Mina Rais-Zadeh receives NASA Early Career Grant to develop technology needed for picosatellites
Prof. Rais-Zadeh intends to develop a chip-scale timing unit that offers an order of magnitude higher performance compared to existing solutions.
Prof. Mina Rais-Zadeh will pursue research into a “Chip-Scale Precision Timing Unit for PicoSatellites” as one of ten researchers selected in the inaugural year of NASA’s Space Technology Research Opportunities for Early Career Faculty. Prof. Rais-Zadeh intends to develop a chip-scale timing unit that offers an order of magnitude higher performance compared to existing solutions.
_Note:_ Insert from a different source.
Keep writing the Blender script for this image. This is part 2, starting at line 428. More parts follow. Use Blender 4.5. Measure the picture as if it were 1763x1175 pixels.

Current Quartz-based clocks are not ideally suited to the high temperatures and extreme acceleration typical of space applications. Prof. Rais-Zadeh will develop chip-scale precision clocks that will offer reduced thermal sensitivity and reduced susceptibility to shock and acceleration. Her proposed system includes an array of temperature-compensated micro-mechanical resonators with different temperature coefficient of frequencies. The resonators offer zero-bias TCF of sub-ppm levels in a broad temperature range, a high Q of more than 100,000, and a low motional impedance, all characteristics required for achieving low-phase noise and low-power clocks.
With this research, Prof. Rais-Zadeh will eliminate several risks associated with developing small-size reference clocks for picosatellites and will aid future NASA missions that require miniaturized timing units.
Prof. Rais-Zadeh is director of the Resonant MEMS Group. Her research interests include integrated RF MEMS, GaN-based micromechanical devices and sensors, MEMS-enabled ICs, wafer-level packaging and micro/nano-fabrication techniques. She is the recipient of an NSF CAREER Award (2011) and an IEEE Electron Device Society Early Career Award (2011).